(Supplied information)
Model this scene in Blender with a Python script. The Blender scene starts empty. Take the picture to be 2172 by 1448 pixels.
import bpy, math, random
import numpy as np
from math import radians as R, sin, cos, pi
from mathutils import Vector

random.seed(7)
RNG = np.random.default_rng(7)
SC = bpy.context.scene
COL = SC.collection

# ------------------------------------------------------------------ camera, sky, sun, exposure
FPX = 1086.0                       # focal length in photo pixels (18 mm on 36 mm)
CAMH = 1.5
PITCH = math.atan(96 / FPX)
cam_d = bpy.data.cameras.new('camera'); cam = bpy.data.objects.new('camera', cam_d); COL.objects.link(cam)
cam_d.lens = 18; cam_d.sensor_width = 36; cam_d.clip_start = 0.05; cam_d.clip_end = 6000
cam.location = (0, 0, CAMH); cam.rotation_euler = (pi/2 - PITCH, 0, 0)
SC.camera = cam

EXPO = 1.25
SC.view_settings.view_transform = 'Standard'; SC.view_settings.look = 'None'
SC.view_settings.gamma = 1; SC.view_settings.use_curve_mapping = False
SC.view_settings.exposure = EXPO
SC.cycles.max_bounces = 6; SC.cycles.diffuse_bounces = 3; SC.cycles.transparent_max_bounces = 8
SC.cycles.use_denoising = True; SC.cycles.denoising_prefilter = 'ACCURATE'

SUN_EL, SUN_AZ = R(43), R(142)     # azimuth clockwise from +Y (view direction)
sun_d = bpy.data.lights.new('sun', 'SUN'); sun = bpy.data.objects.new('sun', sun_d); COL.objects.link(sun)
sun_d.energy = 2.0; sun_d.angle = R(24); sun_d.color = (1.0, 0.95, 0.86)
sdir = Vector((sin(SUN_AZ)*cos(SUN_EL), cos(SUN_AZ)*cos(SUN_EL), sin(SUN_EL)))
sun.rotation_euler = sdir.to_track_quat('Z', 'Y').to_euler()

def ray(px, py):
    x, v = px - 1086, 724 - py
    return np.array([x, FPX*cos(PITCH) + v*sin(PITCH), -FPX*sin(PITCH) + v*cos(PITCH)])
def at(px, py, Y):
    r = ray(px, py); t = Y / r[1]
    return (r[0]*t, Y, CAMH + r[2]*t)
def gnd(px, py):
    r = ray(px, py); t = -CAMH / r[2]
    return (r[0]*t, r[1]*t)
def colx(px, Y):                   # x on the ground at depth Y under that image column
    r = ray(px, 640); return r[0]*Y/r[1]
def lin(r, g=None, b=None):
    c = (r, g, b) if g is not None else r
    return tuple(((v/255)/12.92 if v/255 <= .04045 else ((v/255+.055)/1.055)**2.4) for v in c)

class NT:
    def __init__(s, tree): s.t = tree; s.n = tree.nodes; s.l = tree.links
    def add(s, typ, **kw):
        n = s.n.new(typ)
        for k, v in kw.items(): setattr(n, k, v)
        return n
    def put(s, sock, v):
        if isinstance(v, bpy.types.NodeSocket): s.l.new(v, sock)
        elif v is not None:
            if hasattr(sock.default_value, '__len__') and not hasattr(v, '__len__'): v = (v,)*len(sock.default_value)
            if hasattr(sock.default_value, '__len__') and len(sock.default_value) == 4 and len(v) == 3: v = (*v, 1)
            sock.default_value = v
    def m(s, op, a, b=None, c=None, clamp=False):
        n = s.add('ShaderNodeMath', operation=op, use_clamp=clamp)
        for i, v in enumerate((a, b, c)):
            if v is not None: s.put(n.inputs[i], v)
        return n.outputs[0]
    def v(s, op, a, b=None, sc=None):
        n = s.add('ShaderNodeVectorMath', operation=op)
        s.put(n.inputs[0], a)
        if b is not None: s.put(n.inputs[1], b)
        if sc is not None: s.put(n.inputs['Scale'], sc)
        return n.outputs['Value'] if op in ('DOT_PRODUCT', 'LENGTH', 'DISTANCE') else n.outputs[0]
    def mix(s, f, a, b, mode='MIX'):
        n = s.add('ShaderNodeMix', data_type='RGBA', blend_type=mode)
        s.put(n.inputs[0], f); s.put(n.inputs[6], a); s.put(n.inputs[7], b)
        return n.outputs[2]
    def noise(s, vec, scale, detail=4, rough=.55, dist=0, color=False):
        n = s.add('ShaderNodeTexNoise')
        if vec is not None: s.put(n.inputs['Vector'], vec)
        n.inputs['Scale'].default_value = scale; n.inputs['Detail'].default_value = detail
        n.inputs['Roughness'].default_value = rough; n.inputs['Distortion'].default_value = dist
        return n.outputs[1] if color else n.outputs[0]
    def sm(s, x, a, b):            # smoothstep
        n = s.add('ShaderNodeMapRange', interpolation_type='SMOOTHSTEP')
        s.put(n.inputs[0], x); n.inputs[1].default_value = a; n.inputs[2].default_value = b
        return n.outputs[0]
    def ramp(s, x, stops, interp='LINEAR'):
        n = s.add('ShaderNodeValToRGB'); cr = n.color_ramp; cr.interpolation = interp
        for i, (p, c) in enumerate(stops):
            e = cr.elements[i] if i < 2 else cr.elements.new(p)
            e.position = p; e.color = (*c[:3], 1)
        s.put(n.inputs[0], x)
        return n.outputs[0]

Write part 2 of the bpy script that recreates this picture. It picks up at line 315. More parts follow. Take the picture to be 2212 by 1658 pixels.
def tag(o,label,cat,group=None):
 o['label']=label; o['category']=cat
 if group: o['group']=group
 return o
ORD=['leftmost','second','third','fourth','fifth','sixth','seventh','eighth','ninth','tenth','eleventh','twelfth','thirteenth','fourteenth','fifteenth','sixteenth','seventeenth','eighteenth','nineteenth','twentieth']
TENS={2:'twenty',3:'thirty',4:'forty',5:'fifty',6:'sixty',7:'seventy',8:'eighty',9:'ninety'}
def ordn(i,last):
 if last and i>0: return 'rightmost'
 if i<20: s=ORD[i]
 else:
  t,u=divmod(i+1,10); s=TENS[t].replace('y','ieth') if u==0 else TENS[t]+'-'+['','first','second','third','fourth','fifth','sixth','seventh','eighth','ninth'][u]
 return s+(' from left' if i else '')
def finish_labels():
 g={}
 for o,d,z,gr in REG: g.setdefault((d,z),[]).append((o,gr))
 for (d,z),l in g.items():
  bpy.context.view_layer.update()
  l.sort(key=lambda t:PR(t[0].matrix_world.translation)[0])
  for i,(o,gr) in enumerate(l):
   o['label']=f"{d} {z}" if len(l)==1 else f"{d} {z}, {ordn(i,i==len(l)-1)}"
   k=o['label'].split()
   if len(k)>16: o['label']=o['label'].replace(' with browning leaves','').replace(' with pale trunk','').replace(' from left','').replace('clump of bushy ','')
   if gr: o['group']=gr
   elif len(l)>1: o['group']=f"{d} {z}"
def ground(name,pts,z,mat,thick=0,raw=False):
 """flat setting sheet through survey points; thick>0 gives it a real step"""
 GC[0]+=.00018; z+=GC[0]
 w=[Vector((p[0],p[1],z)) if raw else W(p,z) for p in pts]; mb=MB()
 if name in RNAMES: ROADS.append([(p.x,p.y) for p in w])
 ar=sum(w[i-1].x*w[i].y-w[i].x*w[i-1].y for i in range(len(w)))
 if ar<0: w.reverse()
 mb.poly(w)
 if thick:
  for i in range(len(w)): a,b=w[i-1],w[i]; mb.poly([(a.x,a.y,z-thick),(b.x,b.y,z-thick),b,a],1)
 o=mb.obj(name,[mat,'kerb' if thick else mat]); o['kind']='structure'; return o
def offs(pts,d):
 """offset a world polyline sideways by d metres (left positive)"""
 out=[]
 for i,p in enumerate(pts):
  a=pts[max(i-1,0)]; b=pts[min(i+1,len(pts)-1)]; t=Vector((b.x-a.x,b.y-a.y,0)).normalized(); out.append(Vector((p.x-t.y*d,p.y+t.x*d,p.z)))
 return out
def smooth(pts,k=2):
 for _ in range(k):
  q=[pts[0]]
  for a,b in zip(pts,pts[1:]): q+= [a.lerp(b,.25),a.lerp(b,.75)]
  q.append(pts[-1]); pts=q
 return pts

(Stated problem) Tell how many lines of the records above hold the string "scene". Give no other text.

(Exercise answer) 2